The slow and highly unpredictable Internet has kept most everyone from posting pictures to Facebook or the Media in Ghana blog. If it wasn’t for the painfully slow Internet, I am sure we would have all raced to our computers after the first few days and excitedly blasted everyone at home with the images we had captured. As we spend more time in Ghana and begin to develop an understanding based off of our own experiences rather than the stories of our past, we realized our role as storytellers is much more complicated than simply posting our pictures. What story will our pictures tell? Is the story genuine or will we be perpetuating false constructs that have embedded themselves into most American’s view of Africa?

This morning at breakfast the question was raised whether posting any pictures without textual context should be done at all? The question is fair, and I am frankly glad we have been unable to post “Ghana” albums to Facebook for our friends and family to look through. We spent the first week taking pictures of the unfamiliar, things that stood out as different, because they were the most interesting. It was not because they told the most genuine stories.

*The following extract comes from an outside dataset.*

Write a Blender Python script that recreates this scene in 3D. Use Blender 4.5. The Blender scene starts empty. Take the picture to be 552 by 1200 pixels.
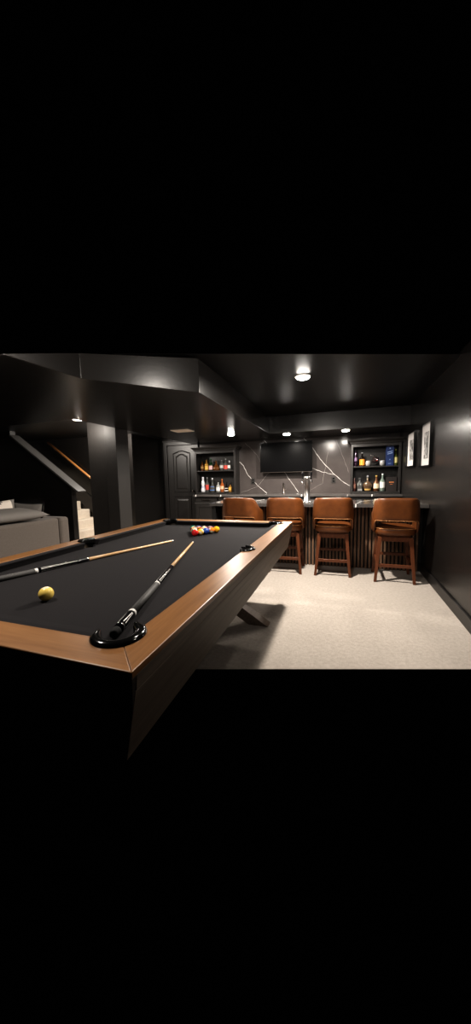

My camera is full of abject poverty, depressing squalor, humorous business names, and cityscapes. These pictures are in fact largely an accurate visual depiction of Ghana, but they are devoid of the rich social interactions, experiences, and general cultural understanding that we as a group have only begin to scratch the surface of. They are pictures devoid of voice, a voice that this country and continent deserve, a voice that tells the story of how we are the same rather than how we are different. A voice that was distinctly absent from the stories I had come into contact with before coming here. I hope that as we go forward here, we tell the story of this place to our family, friends, and university community and fill those stories with a little bit of that voice that can help to alter an unfair perception of this beautiful place full of beautiful people.